Supreme Court revives N.C. 'Choose Life' license plate

by Michael Foust, Guest Reviewer |

WASHINGTON (Christian Examiner) -- In a case that could impact pro-life specialty plates in nearly 30 states, the U.S. Supreme Court Monday revived North Carolina's embattled Choose Life license plate, vacating a circuit court decision that had said the specialty tag could be issued only if the state also allowed a pro-choice alternative.

Without comment, the justices vacated a unanimous 2014 ruling by the Fourth Circuit Court of Appeals and ordered that panel to re-consider the case in light of a decision by the Supreme Court in mid-June that also related to specialty tags.

It was a big win for North Carolina pro-lifers, who helped push through a bill in 2011 in the state Assembly that allowed for creation of the tags, which cost an additional $25 for motorists. A total of $15 of that fee benefits the Carolina Pregnancy Care Fellowship, an organization that supports pregnant women in the state.

But the ACLU sued before the first tag even was issued, and it won at the district court before also winning at the Fourth Circuit, which agreed with the ACLU's contention that a pro-choice tag must be allowed to balance the message.

A majority of states – 28 – allow for the production and issuing of Choose Life plates, according to the pro-choice Guttmacher Institute.

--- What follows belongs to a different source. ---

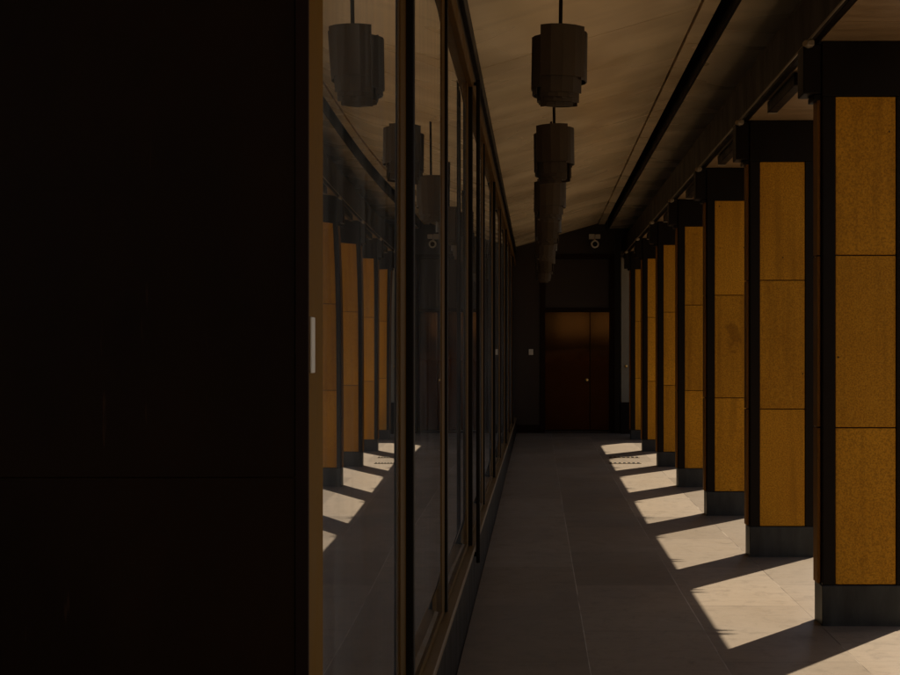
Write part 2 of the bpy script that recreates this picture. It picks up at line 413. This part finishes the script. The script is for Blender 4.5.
for i in range(7):
    o = lan0 if i == 0 else copy_tree(lan0)
    z = H + (1.80 if i == 0 else 1.715 if i == 1 else 1.69)
    o.location = (0.13, 6.1 + 2.2 * i, z)
    o.rotation_euler = (math.radians([.5, -.7, .4, .9, -.5, .6, 0][i]), math.radians([.8, -.9, .5, -.6, 1.0, -.5, .4][i]), math.radians([7, -15, 12, -6, 16, -12, 8][i]))
    o2 = ['largest and nearest dark layered lantern hanging from the ceiling', 'second dark layered lantern from the camera, just below the nearest one in the photo',
          'third dark lantern along the hanging row', 'fourth dark lantern, middle one of the hanging row', 'fifth dark lantern along the hanging row',
          'sixth dark lantern, last but one of the hanging row', 'smallest and farthest dark lantern, nearest the end wall'][i]
    tag(o, o2, 'lantern', 'layered metal lanterns hanging in a row')

# ------------------------------------------------------------------ glazed wall on the left
XG = -0.44
YM = [2.12, 3.67, 5.20, 7.0, 8.9, 10.85, 12.9, 15.0, 17.1, 19.15, YE - .03]
gw = empty('glazed_wall', (XG, 2.2, 0))
tag(gw, 'long glazed screen in bronze frames along the left side of the walkway', 'glass wall')
ox, oy = XG, 2.2
def B(x0, x1, y0, y1, z0, z1, bev=0.0, mb=None):
    return (mb or MB()).box(x0 - ox, x1 - ox, y0 - oy, y1 - oy, z0, z1, bev)
B(-.56, -.405, 2.06, YE - .01, -.12, .345, .004).build('plinth', M['plinth'], gw)
B(-.56, -.392, 2.06, YE - .012, .347, .378, .005).build('sill', M['sill'], gw)
B(-.470, -.4365, 2.15, YE - .014, .380, .412, .002).build('bottom_rail', M['stile'], gw)
B(-.50, -.410, 2.15, YE - .014, 3.30, 3.40, .004).build('transom', M['stile'], gw)
B(-.50, -.428, 2.15, YE - .014, 3.402, 3.53).build('header_board', M['black'], gw)
B(-.50, -.400, 2.06, YE - .014, 3.532, 3.64, .004).build('header', M['black'], gw)
for i, y in enumerate(YM[1:-1], 1):
    B(-.470, -.4355, y - .155, y - .012, .414, 3.298, .002).build('stile', M['stile'], gw)
    big = i % 2 == 1
    f = B(-.49, -.410 if big else -.422, y - .010, y + .03, .382, 3.298, .003)
    f.build('mullion', M['black'], gw)
    if i == 3:
        f = B(-.390, -.366, y + .05, y + .085, .26, 3.36, .003)
        B(-.406, -.390, y + .06, y + .075, .30, .33, mb=f); B(-.406, -.390, y + .06, y + .075, 3.325, 3.345, mb=f)
        f.build('outer_bar', M['black'], gw)
def pane(y0, y1, bow):
    bm = bmesh.new(); n = 40 if bow is None else 14
    def w(u, v):     # small real bow of the sheet
        if bow is None:       # bulges in its lower half, flattens out above
            k_ = min(1, max(0, (v - .43) / .22)); k_ = 1 - k_ * k_ * (3 - 2 * k_)
            return -0.001 - k_ * (y0 + (y1 - y0) * u - 3.15) ** 2 / 114 + .0004 * math.sin(2.6 * v + 5 * u)
        return bow * (1 - (2 * u - 1) ** 2) + bow * 0.25 * math.sin(3.1 * v + 4 * u)
    grid = {}
    for s_, off in ((0, 0.0), (1, -0.008)):
        for i in range(n + 1):
            for j in range(n + 1):
                u, v = i / n, j / n
                grid[s_, i, j] = bm.verts.new((w(u, v) + off, y0 + (y1 - y0) * u - oy, .408 + (3.31 - .408) * v))
    for s_ in (0, 1):
        for i in range(n):
            for j in range(n): bm.faces.new((grid[s_, i, j], grid[s_, i + 1, j], grid[s_, i + 1, j + 1], grid[s_, i, j + 1]))
    for i in range(n):
        for (a, c_) in (((0, i, 0), (0, i + 1, 0)), ((0, i, n), (0, i + 1, n)), ((0, 0, i), (0, 0, i + 1)), ((0, n, i), (0, n, i + 1))):
            bm.faces.new((grid[a], grid[c_], grid[(1,) + c_[1:]], grid[(1,) + a[1:]]))
    bmesh.ops.recalc_face_normals(bm, faces=bm.faces)
    me = bpy.data.meshes.new('glass_pane'); bm.to_mesh(me); bm.free(); me.materials.append(M['glass'])
    for p in me.polygons: p.use_smooth = True
    return link(bpy.data.objects.new('glass_pane', me), gw)
for i in range(len(YM) - 1):
    pane(YM[i] + .03, YM[i + 1] - .012, [None, .0003, -.0006, .0008][min(i, 3)] if i < 4 else random.uniform(-.001, .001))

# dim room behind the glass
room = empty('interior_room', (-2.6, 12, 0))
tag(room, 'dim empty room seen faintly behind the glass screen', 'room')
def R(x0, x1, y0, y1, z0, z1): return MB().box(x0 + 2.6, x1 + 2.6, y0 - 12, y1 - 12, z0, z1)
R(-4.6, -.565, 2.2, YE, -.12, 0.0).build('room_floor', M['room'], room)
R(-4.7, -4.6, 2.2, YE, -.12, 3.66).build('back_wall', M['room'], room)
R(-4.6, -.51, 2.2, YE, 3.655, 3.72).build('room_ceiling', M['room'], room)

# ------------------------------------------------------------------ dark wall in the left foreground
YW = 2.0
dw = empty('foreground_wall', (-2.2, YW, 0))
tag(dw, 'almost black clad wall filling the left third of the photo', 'wall')
def W(x0, x1, y0, y1, z0, z1, bev=0.0): return MB().box(x0 + 2.2, x1 + 2.2, y0 - YW, y1 - YW, z0, z1, bev)
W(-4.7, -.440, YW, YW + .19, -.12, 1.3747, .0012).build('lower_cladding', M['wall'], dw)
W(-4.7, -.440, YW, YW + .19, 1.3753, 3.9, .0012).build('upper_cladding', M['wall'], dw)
W(-.438, -.4145, YW - .006, YW + .002, -.12, 3.9, .001).build('corner_trim', M['trim'], dw)
jb = W(-.50, -.4165, YW + .004, YW + .142, .38, 3.53, .002).build('jamb', M['bronze'], dw)
W(-.4163, -.4125, YW + .016, YW + .046, H - .035, H + .068, .001).build('strike_plate', M['white'], jb)

# ------------------------------------------------------------------ end wall with double door
sc = F / YE
def ex(x): return (x - VX) / sc
def ez(y): return H + (VY - y) / sc
fe = fz(YE)
ew = empty('end_wall', (0.6, YE, fe))
tag(ew, 'dark boarded wall closing the far end of the walkway', 'wall')
def E(x0, x1, y0, y1, z0, z1, bev=0.0, mb=None): return (mb or MB()).box(x0 - .6, x1 - .6, y0, y1, z0 - fe, z1 - fe, bev)
dl, dm, dr, dt = ex(545), ex(590), ex(609.5), ez(312)
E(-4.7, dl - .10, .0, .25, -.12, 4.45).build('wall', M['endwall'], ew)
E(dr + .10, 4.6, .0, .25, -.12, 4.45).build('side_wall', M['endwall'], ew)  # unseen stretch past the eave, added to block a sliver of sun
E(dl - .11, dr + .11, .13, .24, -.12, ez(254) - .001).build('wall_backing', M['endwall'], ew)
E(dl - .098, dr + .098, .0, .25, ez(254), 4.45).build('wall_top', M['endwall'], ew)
fr = E(dl - .098, dl - .004, -.03, .12, fe - .02, ez(254) - .002, .004)
E(dr + .004, dr + .098, -.03, .12, fe - .02, ez(254) - .002, .004, fr)
E(dl - .003, dr + .003, -.03, .12, ez(254) - .09, ez(254) - .003, .004, fr)
E(dl - .003, dr + .003, -.028, .12, dt + .004, dt + .07, .004, fr)
fr.build('door_frame', M['trim'], ew)
E(dl, dr, .02, .08, dt + .073, ez(254) - .093, .004).build('overdoor_panel', M['endwall'], ew)
d1 = E(dl, dm - .003, .02, .075, fe + .05, dt, .004)
for vv in d1.bm.verts: vv.co.y += (dm - vv.co.x - .6) * .009      # hung slightly out of square
d1 = d1.build('door', M['door'], ew)
d2 = E(dm + .003, dr, .02, .075, fe + .05, dt, .004)
for vv in d2.bm.verts: vv.co.y += (dr - vv.co.x - .6) * .034      # the narrow leaf stands a touch ajar
d2 = d2.build('door', M['door'], ew)
kx, kz = ex(586.5) - .6, ez(380) - fe
MB().tube((kx, .02, kz), (kx, -.03, kz), .018, n=12).ball((kx, -.05, kz), .042, (1, .8, 1)).build('door_knob', M['brass'], d1, True)
E(dl - .003, dr + .003, -.06, .10, fe - .03, fe + .045, .004).build('threshold', M['endwall'], ew)
E(-.40, dl - .10, -.02, -.002, fe - .02, fe + .16, .003).build('skirting', M['trim'], ew)

sw = empty('light_switch', (ex(531), YE, ez(352)))
tag(sw, 'small pale switch plate on the dark wall left of the door', 'switch')
MB().box(-.042, .042, -.012, -.001, -.055, .055, .003).build('cover_plate', M['white'], sw)
MB().box(-.014, .014, -.018, -.0125, -.022, .022, .002).build('rocker', M['white'], sw)

cc = empty('security_camera', (ex(594.5), YE, ez(241)))
tag(cc, 'white round security camera mounted above the end door', 'camera')
MB().box(-.11, .0, -.06, -.002, .03, .13, .006).build('bracket', M['white'], cc)
MB().box(.006, .11, -.09, -.002, .04, .12, .006).build('junction_box', M['white'], cc)
MB().tube((0, -.02, -.075), (0, -.155, -.075), .05, .068, 20).build('housing', M['lens'], cc, False)
MB().ring((0, -.165, -.075), .062, .016).build('ring', M['white'], cc, True)
MB().tube((0, -.157, -.075), (0, -.172, -.075), .03, .022, 16).build('lens', M['lens'], cc)
MB().tube((0, -.05, .035), (0, -.05, -.03), .016).build('stem', M['white'], cc)

pc = empty('steel_column', (ex(625), YE - .16, fz(YE - .16)))
tag(pc, 'pale grey steel column standing in the far right corner', 'column')
cw = .095; fb = fz(YE - .16)
MB().box(-cw, cw, -.08, .08, ez(402) - fb + .002, ez(252) - fb, .008).build('shaft', M['column'], pc)
MB().box(-cw - .01, cw + .01, -.09, .09, 0, ez(402) - fb, .006).build('base', M['plinth'], pc)
MB().ball((0, -.085, ez(366) - fb), .03, (1, .6, 1)).build('bolt', M['brass'], pc, True)
MB().tube((0, -.14, ez(258) - fb), (0, -.081, ez(258) - fb), .06, .05, 14).build('pipe_socket', M['black'], pc)

# ------------------------------------------------------------------ pipe along the beam, knuckles at the pillars, lamp boxes between
pp = empty('conduit_pipe', (1.605, YA, ZS))
tag(pp, 'thin pale pipe running along the lower edge of the dark beam', 'pipe')
MB().tube((0, 0, .012), (0, YE - YA - .02, .012), .007, n=10).build('pipe_run', M['steel'], pp, True)
q = None
for i in range(0, 7):
    y = Y1 + SP * i - YA
    a = MB().box(-.022, .02, y - .03, y + .04, -.035, .002, .006)
    a.tube((-.005, y + .00, -.03), (-.035, y - .03, -.02), .014, .019, 12)
    a.build('pipe_clip', M['steel'], pp)
def make_box():
    t = empty('linear_lamp')
    MB().box(-.035, .035, 0, .80, -.085, -.004, .004).build('housing', M['black'], t)
    MB().box(-.036, .036, .802, .825, -.09, -.004, .003).build('end_cap', M['steel'], t)
    MB().box(-.036, .036, -.020, -.002, -.085, -.004, .003).build('end_cap', M['black'], t)
    return t
L0 = make_box()
nm = ['nearest and second', 'second and third', 'third and fourth', 'fourth and fifth', 'fifth and sixth', 'sixth and farthest']
for i in range(6):
    o = L0 if i == 0 else copy_tree(L0)
    o.location = (1.712, Y1 + SP * i + .72, ZS - .002)
    tag(o, 'dark linear lamp box under the beam between the %s pillars' % nm[i], 'lamp', 'lamp boxes under the beam')

# ------------------------------------------------------------------ unseen wall and building, added to shape the glow mirrored in the door
cb_ = empty('added_building', (3.4, -12.6, -.13)); tag(cb_, 'pale building added out of view behind the camera for the door to reflect', 'building')
MB().box(-3.0, 6, -4, 0, 0, 9, .02).build('wall', M['render'], cb_)
MB().box(-3.1, 6.1, -4.1, .1, 9.002, 9.3, .02).build('roof', M['roof'], cb_)
cwl = MB().box(-14, 14, -.2, .2, -.13, 2.5, .02).build('added_dark_wall', M['endwall']); cwl.location = (0, -12, 0)
tag(cwl, 'low dark wall added out of view behind the camera to bound the door glow', 'wall')

# ------------------------------------------------------------------ drain gratings in the far sun patch
def make_drain(n, lab):
    t = empty('drain_grating'); tag(t, lab, 'drain', 'drain gratings in the paving')
    MB().box(0, n * .066, 0, .085, .000, .004).build('tray', M['steel'], t)
    q = MB()
    for k in range(n): q.box(k * .066 + .008, k * .066 + .042, .006, .079, .0042, .010, .002)
    q.build('grate_bars', M['groove'], t); return t
for (xa, xb, y, lab) in ((609, 645, 463.8, 'longer slotted drain in the sunny paving strip far along the row'), (609, 640, 458.0, 'shorter slotted drain just behind the longer one in the paving')):
    h = 1.6
    for _ in range(6): Y = F * h / (y - VY); h = H - fz(Y)
    o = make_drain(int((xb - xa) / F * Y / .066), lab)
    o.location = ((xa - VX) / F * Y, Y, fz(Y) + .004); o.rotation_euler.x = math.atan(.0075)

# ------------------------------------------------------------------ daylight
EL, M_ = math.radians(55), 1.05
AZ = math.atan2(1, M_)
sd = Vector((math.cos(EL) * math.sin(AZ), math.cos(EL) * math.cos(AZ), math.sin(EL)))
sun = bpy.data.lights.new('sun', 'SUN'); so = link(bpy.data.objects.new('sun', sun))
sun.energy = 4.8; sun.angle = math.radians(0.5); sun.color = (1.0, 0.87, 0.68)
so.rotation_euler = sd.to_track_quat('Z', 'Y').to_euler(); so.location = (20, 20, 30)
w = bpy.data.worlds.new('World'); S.world = w; w.use_nodes = True
nt = w.node_tree; nt.nodes.clear()
ou = nt.nodes.new('ShaderNodeOutputWorld'); bg = nt.nodes.new('ShaderNodeBackground'); sk = nt.nodes.new('ShaderNodeTexSky')
sk.sky_type = 'NISHITA'; sk.sun_disc = False; sk.sun_elevation = EL; sk.sun_rotation = AZ; sk.dust_density = 2.0; sk.ozone_density = 0.5
bg.inputs['Strength'].default_value = 0.05
nt.links.new(sk.outputs[0], bg.inputs[0]); nt.links.new(bg.outputs[0], ou.inputs[0])

S.view_settings.view_transform = 'Standard'; S.view_settings.look = 'None'
S.view_settings.exposure = 0.65; S.view_settings.gamma = 1.0; S.view_settings.use_curve_mapping = False
S.render.engine = 'CYCLES'
S.cycles.max_bounces = 12; S.cycles.diffuse_bounces = 6; S.cycles.glossy_bounces = 6; S.cycles.transparent_max_bounces = 24
S.cycles.sample_clamp_indirect = 4.0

The Supreme Court's order, which came in a two-sentence unsigned ruling, doesn't guarantee the Choose Life plate will survive, but it did raise hopes for the Alliance Defending Freedom and allied attorneys who are defending the tag.

"The First Amendment does not allow groups like the ACLU to suppress a state's positive message just because the state does not also simultaneously approve a conflicting negative message," said ADF senior counsel Steven H. Aden. "Citizens of North Carolina have the freedom to promote messages on their vehicles that their legislature has expressly adopted through license plate legislation."

ADF is representing Phil Berger, president pro tempore of the North Carolina Senate, and Thom Tillis, who then was speaker of the North Carolina House of Representatives and now is a U.S. senator.

Ironically, it is a ruling that was considered anti-specialty plates that could save the North Carolina pro-life tags.

In that mid-June ruling, the Supreme Court held that Texas was within its constitutional rights to reject a tag that had the Confederate battle flag on it. That decision seemed to place the veto power over specialty plates in the hands of state legislators.

For Illinois pro-lifers, that was bad news, because their state legislature has refused to allow any tags related to the abortion debate. But for North Carolina pro-lifers, it may have been good news, because their legislature previously sided with them. The case was Walker v. Texas Div., Sons of Confederate Veterans.

"Third parties like the ACLU cannot sanitize the public square of views a state communicates simply because they do not like those messages," attorney Scott Gaylord, a professor of law at Elon University School of Law, said. Gaylor is an ADF allied attorney. "As the Supreme Court made clear in Walker, the attempt to censor a message like North Carolina's 'Choose Life' message is inconsistent with both the purpose of the First Amendment and the Supreme Court's government speech precedents."